After a much-too-snowy winter (like the night of a record two-foot snowfall!), my husband was eager to welcome spring by planting some primroses by our front walk. Their name comes from the Latin prim for “first” (as in first of spring), and their compact growing pattern and bright colors always cheer. Sometimes they make me think of the phrase “Primrose Path,” which I long associated with some ultra-lovely garden. Maybe that's because our English word “prim” (for a very proper and demure person) comes from that word in French. Still, I'd envision lovely gardens with all the rainbow's colors, artfully planted, and probably primroses lining a flagstone walkway. Perhaps there's such a garden somewhere, but not in our hot climate. Primroses grow best in damp, wooded-like conditions. If that sends your imagination to fairies, you probably recall this 1916 children's song:
White coral bells upon a slender stock. Lilies of the valley deck my garden walk. Oh, don't you wish that you could hear them ring, That will happen only when the fairies sing.
Sorry, but primroses didn't make it into these song lyrics, as least from what I researched. Instead, they have a darker reputation tracing back to Shakespeare's plays. In Hamlet, Ophelia's brother Laertes is lecturing her how to behave while he's away at a university in Paris. She turns his advice around, warning him to behave himself since fellow students have quite a negative moral reputation. Her warning (in that quaint Old English):
Show me the steep and stormy way to heaven whiles like a puffed and reckless libertine himself the primrose path of dalliance treads and recks not his own rede. (Hamlet, 1.3).
Shakespeare's audiences understood Ophelia's worry that such behavioral paths led to bad outcomes. Because this was the era of the King James Bible, no doubt audiences also knew the Bible's warning about the moral gate that led to destruction (Matthew 7:13). Over centuries, that allusion led to to the contemporary meaning of “Primrose Path” as “a life of pleasure and leisure that results in a negative or detrimental outcome.” (1) In other words, it's the easy way out but it has its hidden costs.

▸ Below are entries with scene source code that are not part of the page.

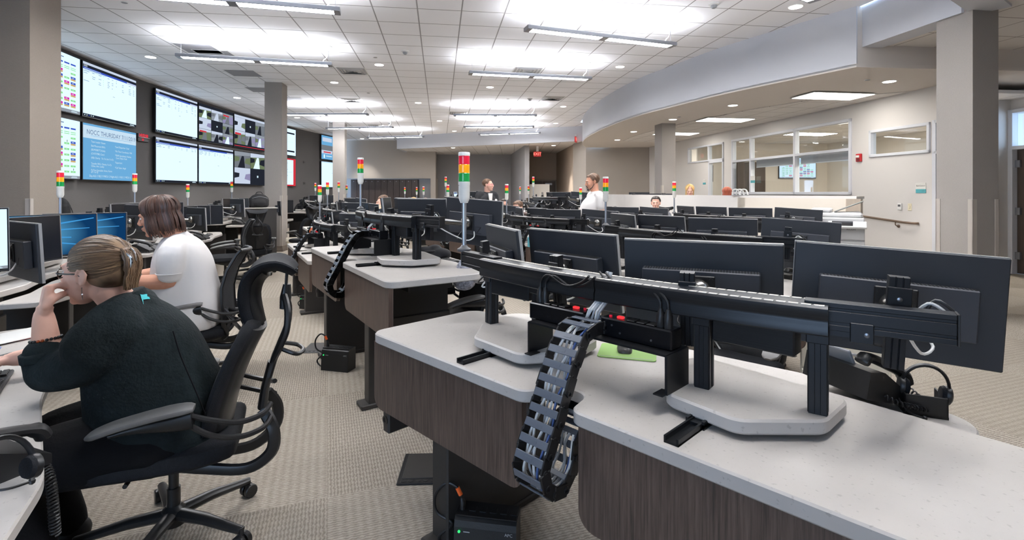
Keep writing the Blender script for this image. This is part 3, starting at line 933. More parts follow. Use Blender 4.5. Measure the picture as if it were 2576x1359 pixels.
M_WALLMOUNT = mat('wall_mount_steel', (38, 38, 42), .5)
def screen(y0, y1, zc, w, h, mb_pic, label, gap=.1, extra=None, name='wall_screen', border=.012):
    """a flat screen on the video wall between two distances y0 < y1"""
    xa, xb = wall_x(y0)+gap, wall_x(y1)+gap
    a, b = Vector((xa, y0)), Vector((xb, y1)); c = (a+b)/2; d = (b-a).normalized()
    ang = math.atan2(d.y, d.x)
    t = thing(name, label, 'screen', (c.x, c.y, zc), ang, 'video wall screens')
    mb = MB(); mb.box(-w/2-border, w/2+border, .0015, .06, -h/2-border*1.4, h/2+border*1.4, .004); mb.obj('housing', M_BEZEL, t)
    mb = MB(); mb.box(-w*.3, w*.3, .06, .099, -h*.25, h*.25); mb.obj('wall_bracket', M_WALLMOUNT, t)
    mb_pic.obj('picture', SCR, t, smooth=0)
    return t
def ywall(pxx):
    r = (pxx-1288)/FPX; lo, hi = 5.0, 24.0
    for _ in range(50):
        m = (lo+hi)/2
        if (wall_x(m)+.1)/m < r: lo = m
        else: hi = m
    return lo
def place_screen(p0, p1, zb, zt, fn, label, **k):
    y0, y1 = ywall(p0), ywall(p1)
    w = ((wall_x(y0)-wall_x(y1))**2 + (y0-y1)**2)**.5
    return screen(y0, y1, (zb+zt)/2, w, zt-zb, fn(w, zt-zb), label, **k), w, zt-zb
rs = random.Random(4)
UZ, LZ = (2.8, 3.85), (1.61, 2.7)
_scr = [
 (7.55, 9.38, UZ, lambda w, h: pic_schedule(w, h, rs, .42), 'upper wall screen with a colourful schedule grid, partly behind the beige pillar'),
 (7.55, 9.38, LZ, lambda w, h: pic_schedule(w, h, rs, .25), 'lower wall screen with a mostly green schedule grid, partly behind the beige pillar'),
 (9.44, 11.2, UZ, lambda w, h: pic_table(w, h, rs, 6), 'upper wall screen with a white list page, beside the upper schedule grid'),
 (9.44, 11.2, LZ, pic_slide, 'wall screen showing the blue NOCC THURSDAY slide'),
 (11.95, 13.85, UZ, lambda w, h: pic_table(w, h, rs, 7), 'upper wall screen with a white list page, beside the camera views'),
 (11.95, 13.85, LZ, lambda w, h: pic_table(w, h, rs, 2), 'lower wall screen with a nearly empty white page, beside the red clock'),
 (13.9, 15.8, UZ, lambda w, h: pic_cameras(w, h, 3, 3, 1), 'wall screen with nine small camera views'),
 (13.9, 15.8, LZ, lambda w, h: pic_table(w, h, rs, 3), 'lower wall screen with a white page below the nine camera views'),
 (15.85, 17.8, UZ, lambda w, h: pic_cameras(w, h, 3, 2, 13, True), 'wall screen with six camera views above a red bar'),
 (15.85, 17.8, LZ, lambda w, h: pic_cameras(w, h, 2, 2, 4, False, False), 'lower wall screen with four big camera views beside the pillar'),
 (18.15, 20.05, UZ, pic_status, 'upper wall screen with black bars peeking out behind the pillar'),
 (18.15, 20.05, LZ, pic_notice, 'lower wall screen with a red bordered white notice behind the pillar'),
 (22.1, 23.85, (2.83, 3.9), pic_news, 'upper wall screen showing a news presenter in a dark shirt'),
 (22.1, 23.85, (1.6, 2.75), pic_plain, 'plain white lower wall screen below the news presenter'),
]
for y0, y1, (zb, zt), fn, lab in _scr:
    w = ((wall_x(y0)-wall_x(y1))**2 + (y0-y1)**2)**.5
    t = screen(y0, y1, (zb+zt)/2, w-.03, zt-zb-.03, fn(w-.03, zt-zb-.03), lab)
    if fn is pic_slide:
        W, Hh = w-.03, zt-zb-.03
        T = lambda s, x, y, size, m, al='LEFT': text('slide_text', s, size, m, t, ((x-.5)*W, -.003, (y-.5)*Hh), (PI/2, 0, 0), al)
        T('NOCC THURSDAY 7/11/2019', .52, .85, .128, E_INK, 'CENTER')
        for i, s in enumerate(['Team Leader: Shawn', "Bed Placement RN's:", '(BUMS/BETT) Kathy', '(CV/ST/FBR) Carol', '(KB) Charity   7a-11a Lisa 11a-7p', "Transfer RN's: Charity 11a-7p", 'Chloe, Ann, Lesley', 'Pt Flow Specialist: Anne, Karen', '6P 11a-7p']):
            T(s, .13, [.685, .61, .54, .47, .395, .29, .245, .17, .135][i], .052, E_TXT)
        for i, s in enumerate(['*Lead Dispatcher: Chad', '*On Time Coordinator: Will', '*FEAR Specialist(s): Nathan,', '  Carol, Shyla, Frank', '*Supervisor:', '*Call Taker: Angel']):
            T(s, .56, [.65, .565, .485, .435, .345, .245][i], .052, E_TXT)
        T('Day-ALS: 3 BLS: 9 MICU: 2 Night-ALS: 3  BLS: 2  MICU: 2', .1, .065, .058, E_TXT)
# red digital clock
y = 11.55
t = thing('wall_clock', 'red digital clock on the dark wall between the big screens', 'clock', (wall_x(y)+.05, y, 2.63), math.atan2(1, (wall_x(11.8)-wall_x(11.3))/.5))
mb = MB(); mb.box(-.2, .2, 0, .05, -.1, .08, .008); mb.obj('case', M_BEZEL, t)
mb = MB(); mb.box(-.21, .21, -.03, 0, -.012, .0); mb.obj('shelf_lip', M_STEEL, t)
E_DIGIT = emat('clock_digits', (255, 44, 66), LIT*1.6)
text('digits', '14:02:00', .105, E_DIGIT, t, (0, -.004, .04), (PI/2, 0, 0))
text('digits', '28', .075, E_DIGIT, t, (-.03, -.004, -.055), (PI/2, 0, 0))
for z, w in ((2.62, 'upper'), (1.75, 'lower')):
    y = 20.9
    t = thing('wall_socket', '%s small black socket plate on the dark wall between screens' % w, 'socket', (wall_x(y)+.003, y, z), math.atan2(1, .02))
    mb = MB(); mb.box(-.09, .09, -.008, 0, -.05, .05, .003); mb.obj('plate', M_WALLDARK, t)
    mb = MB(); mb.box(-.06, .06, -.012, -.006, -.018, .018, .002); mb.obj('port', M_BLACKPL, t)
# ---------------------------------------------------------------- dispatch consoles
def laminate():
    m = mat('speckled_laminate', (178, 173, 168), .42, noise=(7, .04), spec=.4)
    nt = m.node_tree; b = nt.nodes['Principled BSDF']; N = nt.nodes.new; L = nt.links.new
    src = b.inputs['Base Color'].links[0].from_socket
    tc = N('ShaderNodeTexCoord'); v = N('ShaderNodeTexNoise'); v.inputs['Scale'].default_value = 75; v.inputs['Detail'].default_value = 2
    L(tc.outputs['Object'], v.inputs['Vector'])
    r = N('ShaderNodeValToRGB'); r.color_ramp.elements[0].position = .3; r.color_ramp.elements[1].position = .36
    r.color_ramp.elements[0].color = lin((170, 162, 156)); r.color_ramp.elements[1].color = (1, 1, 1, 1)
    mx = N('ShaderNodeMix'); mx.data_type = 'RGBA'; mx.blend_type = 'MULTIPLY'; mx.inputs[0].default_value = .3
    L(v.outputs['Fac'], r.inputs['Fac']); L(src, mx.inputs[6]); L(r.outputs['Color'], mx.inputs[7]); L(mx.outputs[2], b.inputs['Base Color'])
    return m
def walnut():
    m = mat('dark_walnut_laminate', (86, 72, 66), .45)
    nt = m.node_tree; b = nt.nodes['Principled BSDF']; N = nt.nodes.new; L = nt.links.new
    tc = N('ShaderNodeTexCoord'); mp = N('ShaderNodeMapping'); mp.inputs['Scale'].default_value = (60, 60, 2.2)
    L(tc.outputs['Object'], mp.inputs['Vector'])
    n = N('ShaderNodeTexNoise'); n.inputs['Scale'].default_value = 2.4; n.inputs['Detail'].default_value = 7; n.inputs['Roughness'].default_value = .65
    L(mp.outputs['Vector'], n.inputs['Vector'])
    r = N('ShaderNodeValToRGB'); e = r.color_ramp.elements
    e[0].position = .3; e[0].color = lin((50, 39, 34)); e[1].position = .75; e[1].color = lin((108, 90, 80))
    L(n.outputs['Fac'], r.inputs['Fac']); L(r.outputs['Color'], b.inputs['Base Color'])
    return m
M_LAM = laminate(); M_WALNUT = walnut()
M_ANOD = mat('black_anodised_aluminium', (34, 35, 38), .38, metal=.55)
M_COVER = mat('ribbed_black_cover', (26, 28, 32), .35, metal=.3, noise=(3, .25), stretch=(1, 1, 90))
M_SLOT = mat('black_groove', (6, 6, 7), .7)
M_LEG = mat('lift_leg_paint', (44, 41, 39), .5)
M_BOLT = mat('bolt_steel', (120, 122, 126), .3, metal=.9)
M_TRAY = mat('black_tray', (16, 16, 18), .6)
M_BRISTLE = mat('cable_slot_liner', (196, 190, 182), .7)

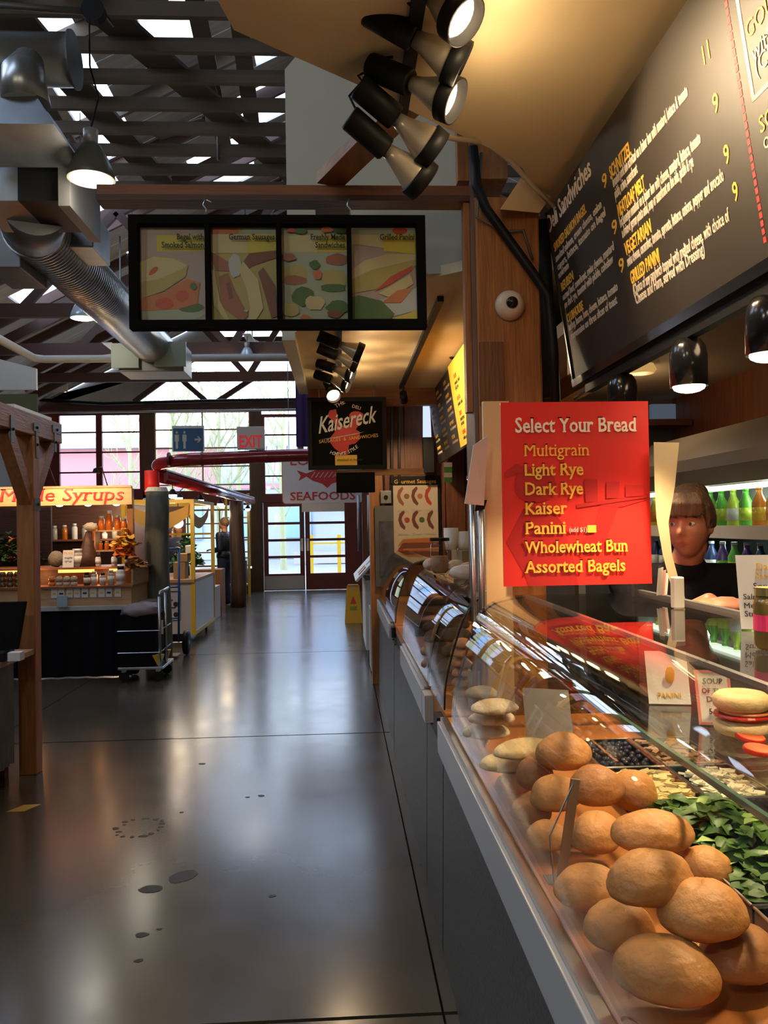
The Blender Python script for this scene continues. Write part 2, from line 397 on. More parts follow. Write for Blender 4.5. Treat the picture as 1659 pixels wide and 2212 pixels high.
# timber posts between the bays
for (a, b, m) in ((308, 334, 'log'), (541, 566, 'log'), (92, 122, 'red_frame'), (752, 775, 'red_frame'), (-130, -100, 'log')):
    fpart(X20(a), X20(b), 0, Z20(880), m, 'wall_post')
fpart(X20(775), 7.1, 0, Z20(888), 'red_wall', 'wall_panel')
# sill wall under the left windows
fpart(-7.5, X20(541), 0, .55, 'red_wall', 'wall_panel')
zt = Z20(888)
def window(n, px0, px1, pyt, pyb, cols, rows, fm='red_frame', fr=.07, mun=.035):
    x0, x1 = X20(px0), X20(px1); z0, z1 = Z20(pyb), Z20(pyt)
    w = MB()
    w.box(x0, x1, YB, YB+.09, z1-fr, z1).box(x0, x1, YB, YB+.09, z0, z0+fr).box(x0, x0+fr, YB, YB+.09, z0+fr, z1-fr).box(x1-fr, x1, YB, YB+.09, z0+fr, z1-fr)
    o = w.build('window_%d' % n, M[fm], kind='structure')
    for i in range(1, cols):
        x = x0+(x1-x0)*i/cols; MB().box(x-mun/2, x+mun/2, YB+.01, YB+.07, z0+fr, z1-fr).build('muntin', M[fm], o)
    for j in range(1, rows):
        z = z0+(z1-z0)*j/rows; MB().box(x0+fr, x1-fr, YB+.012, YB+.068, z-mun/2, z+mun/2).build('muntin', M[fm], o)
    for i in range(cols):
        for j in range(rows):
            xa, xb = x0+(x1-x0)*i/cols, x0+(x1-x0)*(i+1)/cols; za, zb = z0+(z1-z0)*j/rows, z0+(z1-z0)*(j+1)/rows
            MB().box(xa+.012, xb-.012, YB+.035, YB+.041, za+.012, zb-.012).build('pane', M['pane'], o)
    return o
M['amber_frame'] = mat('amber muntins', (.40, .22, .05), .5)
window(1, 122, 214, 888, 1060, 1, 4); window(2, 214, 308, 888, 1060, 1, 4)
window(3, 334, 541, 888, 1087, 2, 5, 'amber_frame', .03, .03); window(4, 566, 650, 896, 1075, 1, 4); window(5, 650, 752, 896, 1075, 1, 4)
window(6, -100, 92, 888, 1060, 2, 4, 'amber_frame', .04, .03); window(7, -300, -130, 888, 1060, 2, 4)
window(8, 122, 214, 1092, 1225, 1, 3); window(9, 214, 308, 1092, 1225, 1, 3); window(10, 334, 541, 1100, 1225, 3, 4, 'amber_frame', .04, .03); window(11, -100, 92, 1092, 1225, 3, 3)
fpart(X20(-300), X20(541), Z20(1092), Z20(1060), 'red_frame', 'wall_rail')
fpart(X20(566), X20(752), Z20(1088), Z20(1073), 'red_frame', 'wall_rail')
def door(n, px0, px1, kick):
    x0, x1 = X20(px0), X20(px1); z1 = Z20(1088); fr = .11; zb = Z20(1243)
    w = MB(); w.box(x0, x1, YB+.01, YB+.08, z1-.1, z1).box(x0, x0+fr, YB+.01, YB+.08, .01, z1-.1).box(x1-fr, x1, YB+.01, YB+.08, .01, z1-.1).box(x0+fr, x1-fr, YB+.01, YB+.08, .01, zb)
    o = w.build('door_%d' % n, M['red_frame'], kind='structure')
    for j in range(4):
        za = zb+(z1-.1-zb)*j/4; zc = zb+(z1-.1-zb)*(j+1)/4
        MB().box(x0+fr, x1-fr, YB+.04, YB+.046, za+.02, zc-.02).build('pane', M['pane'], o)
        if j: MB().box(x0+fr, x1-fr, YB+.02, YB+.07, za-.03, za+.03).build('muntin', M['red_frame'], o)
    if kick: MB().box(x0+.02, x1-.02, YB-.004, YB+.008, .03, zb-.05).build('kick_plate', M['alu'], o, label='scuffed metal kick plate')
    MB().box(x1-.09 if kick else x0+.03, x1-.03 if kick else x0+.09, YB-.05, YB-.02, .95, 1.25).build('pull_handle', M['steel'], o)
door(1, 567, 655, True); door(2, 657, 752, False)
# gable glazing above the beam
gz0 = Z20(866)
gab = MB(); poly = [(-7.6, gz0), (-4.93, gz0), (-3.94, 5.44), (-2.9, 6.05), (-2.9, zr(2.9)), (-7.6, zr(7.6))]
gab.prism(poly, 1, YB+.05, YB+.1); gab.build('wall_panel', M['sheath'], wb)
glz = MB()
for (a, b) in (((-4.9, gz0), (-2.9, 6.05)), ((-4.3, 5.25), (6, 5.25)), ((-2.9, gz0), (-1.9, 5.25)), ((-3.9, 5.25), (-3.2, 4.62)), ((-.7, gz0), (-1.5, 6.9)), ((-2.95, 6.1), (6, 6.1)), ((.9, gz0), (0, 5.25)), ((0, gz0), (0, 8))):
    MB().bar((a[0], YB+.06, a[1]), (b[0], YB+.06, b[1]), .08, .12).build('gable_strut', M['rafter_d'], wb)
MB().prism([(-4.9, gz0), (7, gz0), (7, 4.7), (0, 8.0), (-2.9, 6.6)], 1, YB+.12, YB+.125).build('gable_pane', M['pane'], wb)
# left lower lean-to with pale panel
fpart(X20(100), X20(165), Z20(852), Z20(797), 'white_wall', 'pale_panel', YB-.6, YB-.55)
# --- outdoors
M['street'] = mat('street paving', (.34, .33, .32), .8, var=.1)
M['ext_white'] = mat('exterior pale wall', (.50, .52, .56), .8)
M['ext_red'] = mat('exterior red wall', (.60, .25, .24), .7)
M['ext_blue'] = mat('blue metal roof', (.34, .52, .72), .5)
MB().box(-40, 40, 20.4, 90, -.3, -.02).build('street', M['street'], kind='structure')
b = thing('market_building', 'long red walled building with pale band seen through the far windows', 'building', (-3, 40, 0))
MB().box(-22, -1.0, 40, 44, 0, 3.4).build('wall', M['ext_white'], b); MB().box(-22, -1.0, 39.9, 44, 3.4, 5.4).build('upper_wall', M['ext_red'], b)
MB().prism([(-22.5, 5.4), (-.5, 5.4), (-.5, 5.9), (-22.5, 5.9)], 1, 39.5, 44.5).build('roof', M['ext_white'], b)
for i in range(8): MB().box(-21+i*2.6, -19.6+i*2.6, 39.85, 39.95, 1.0, 2.6).build('window', M['ext_blue'], b)
b2 = thing('shop_building', 'white shop building with blue ribbed awning across the street beyond the doors', 'building', (1, 34, 0))
MB().box(-1.0, 9, 34, 38, 0, 4.6).build('wall', M['ext_white'], b2)
aw = MB()
for i in range(12):
    x = -4.6+i*.42; aw.add([(x, 31.5, 3.2), (x+.36, 31.5, 3.2), (x+.36, 34, 4.9), (x, 34, 4.9), (x, 31.5, 3.26), (x+.36, 31.5, 3.26), (x+.36, 34, 4.96), (x, 34, 4.96)], [(0, 1, 2, 3), (4, 5, 6, 7), (0, 1, 5, 4), (1, 2, 6, 5), (0, 3, 7, 4)])
aw.build('awning', M['ext_blue'], b2)
MB().box(.3, .75, 33.9, 33.95, 2.0, 2.7).build('sign_patch', M['ext_red'], b2)
MB().box(-1.9, 3.0, 33.6, 33.7, .02, .5).build('kerb', M['offwhite'], b2)
bar = thing('street_railing', 'yellow street railing beyond the right hand door', 'railing', (.2, 27, 0))
for x in (-.95, -.05, .5): MB().box(x-.06, x+.06, 27, 27.1, -.02, 1.25).build('post', M['yellow'], bar)
MB().box(-1, .55, 27.02, 27.08, .95, 1.0).build('rail', M['yellow'], bar)
M['bark'] = mat('pale bark', (.42, .42, .22), .8)
def tree(x, y, h, lab, seed):
    rnd = random.Random(seed); t = thing('bare_tree', lab, 'tree', (x, y, 0), 'trees outside the far windows')
    tr = MB(); tw = MB()
    tr.tube([(x, y, -.02), (x+rnd.uniform(-.1, .1), y, h*.5), (x+rnd.uniform(-.2, .2), y, h)], [.13, .08, .02], 7)
    def br(p, d, L, r, k):
        e = p+d*L; tw.tube([p, (p+e)/2+Vector((rnd.uniform(-.05, .05),)*3), e], [r, r*.8, r*.5], 4)
        if k:
            for _ in range(3): br(p+d*L*rnd.uniform(.4, 1), (d+Vector((rnd.uniform(-.8, .8), rnd.uniform(-.5, .5), rnd.uniform(-.1, .7)))).normalized(), L*.6, r*.55, k-1)
    for i in range(11):
        a = rnd.uniform(0, 6.28); br(Vector((x, y, h*(.25+.06*i))), Vector((math.cos(a)*.6, math.sin(a)*.3, .9)).normalized(), h*.19, .035, 2)
    tr.build('trunk', M['bark'], t); tw.build('branches', M['bark'], t, kind='stuff')
for i, (px, y, h, lab) in enumerate([(372, 27, 6, 'leftmost thin bare tree outside the wide middle window'), (408, 30, 7, 'bare tree outside just left of the window muntin behind the restroom sign'),
                  (470, 26, 6, 'bare tree outside right of the muntin in the wide middle window'), (512, 31, 7, 'bare tree outside near the right post of the wide middle window'), (285, 29, 6.5, 'bare yellow green tree outside the red framed window'), (610, 30, 7, 'bare tree outside the window above the doors')]):
    tree(atY(px, 1000, y).x, y, h, lab, i+3)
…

I pick up the same theme throughout the book of Proverbs. Maybe King Solomon was writing out of his disastrous experiences with the world's biggest pagan harem when he penned advice that warned against following paths that led away from God. The most vivid example is in chapter 7, where a guy is dawdling along a street when a brazen immoral woman lures him into her home. Verse 22 is chilling: “All at once he followed her...little knowing it will cost him his life.”
I once heard it said that when someone is faced with temptation, he or she should imagine Jesus watching from a nearby corner. Would He be pleased or grieved by your choice? Writing to believers in the immoral city of Corinth, Paul had similar advice:
If you think you are standing firm, be careful that you don't fall. (1 Corinthians 10:12)
He added that temptations are out there. They're a common thing in our human existence. But in keeping God in such situations, “when you are tempted, He will also provide a way out so that you can stand up under it” (1 Corinthians 10:13). To borrow a modern phrase, He will help us just say NO!
In contrast to the “Primrose Path” (in its historical meaning of pleasure leading to harm) is “the path of the righteous [which] is like the first gleam of dawn, shining ever brighter till the full light of day” (Proverbs 4:18).
I have to be honest: all this historical background saddened me! I enjoy our garden primroses. But checking out a garden-variety allusion reminded me of the higher calling to submit to the Lord's spiritual landscaping plan for my life.